You may have just heard in the last few days about the dairy industry lobbying for the right to large-label market milk with artificial sweeteners as just plain milk. What you may not know is that the FDA had an open forum for consumer opinion on the matter dating from April 15, 2013 until May 21, 2013. Interestingly, the news didn’t seem to break “large” until the close of the forum.

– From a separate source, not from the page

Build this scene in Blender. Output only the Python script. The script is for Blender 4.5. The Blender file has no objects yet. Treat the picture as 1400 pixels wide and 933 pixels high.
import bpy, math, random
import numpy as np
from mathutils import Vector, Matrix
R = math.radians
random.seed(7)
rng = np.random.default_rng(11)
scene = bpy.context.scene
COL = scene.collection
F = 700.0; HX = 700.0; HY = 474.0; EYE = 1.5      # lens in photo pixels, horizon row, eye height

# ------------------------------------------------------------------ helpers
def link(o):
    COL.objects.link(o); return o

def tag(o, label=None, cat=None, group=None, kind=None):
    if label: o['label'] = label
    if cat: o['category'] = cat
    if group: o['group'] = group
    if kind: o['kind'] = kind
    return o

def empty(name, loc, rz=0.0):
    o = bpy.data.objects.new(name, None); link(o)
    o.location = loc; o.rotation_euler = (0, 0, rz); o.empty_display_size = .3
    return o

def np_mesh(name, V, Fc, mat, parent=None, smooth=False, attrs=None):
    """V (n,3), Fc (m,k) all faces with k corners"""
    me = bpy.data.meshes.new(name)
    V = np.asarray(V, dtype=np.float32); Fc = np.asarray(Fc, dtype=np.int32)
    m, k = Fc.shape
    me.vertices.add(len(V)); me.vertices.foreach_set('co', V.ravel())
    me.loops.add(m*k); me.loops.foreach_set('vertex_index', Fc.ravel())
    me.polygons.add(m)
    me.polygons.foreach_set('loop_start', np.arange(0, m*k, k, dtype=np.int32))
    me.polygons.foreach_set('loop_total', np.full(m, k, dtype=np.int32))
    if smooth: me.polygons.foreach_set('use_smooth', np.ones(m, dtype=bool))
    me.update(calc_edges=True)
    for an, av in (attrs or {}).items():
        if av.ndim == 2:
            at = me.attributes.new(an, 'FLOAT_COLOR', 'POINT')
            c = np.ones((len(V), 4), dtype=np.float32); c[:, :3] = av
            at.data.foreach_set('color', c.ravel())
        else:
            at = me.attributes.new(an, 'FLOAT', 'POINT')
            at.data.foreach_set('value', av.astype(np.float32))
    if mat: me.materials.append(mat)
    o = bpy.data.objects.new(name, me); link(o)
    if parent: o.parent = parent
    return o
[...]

If you’re relatively new to the story, it’s not that the industry wants to “hide” the sweetener, exactly. What they want to do is make sure that you just won’t see it unless you check the fine print of the ingredients listing. Currently, the standards for marketing with non-nutritive sweeteners (which is already allowed) dictates that it must be labeled “low-calorie chocolate milk” or some such, and cannot be branded “chocolate milk” alone. The reasoning behind the petition, according to the International Dairy Foods Association (IDFA) and the National Milk Producers Federation (NMPF), is that marketing something as low-calorie is unattractive to children, and if they are allowed to conceal the artificial ingredients in this manner (read: putting the onus on the consumer to identify artificially sweetened products) then not only will they actually “promote more healthful eating practices and reduce childhood obesity” but also “[to update] the standard of identity for milk in this way would promote honesty and fair dealing by creating consistency in the names of flavored milk products.”
Wow.
Fortunately, the FDA did get some negative commentary and a petition was/(is being?) signed, but the thing I find truly scary is how little coverage there is on the matter… even now. At the time I’m writing this, I was unable to find anything about it at all on the NYT, CBC, or any of the minor networks like ABC, NBC, etc. The only reference I could find to it in something that actually resembled a genuine news site was on The Huffington Post back in February.
How did this manage to sneak so far under the radar?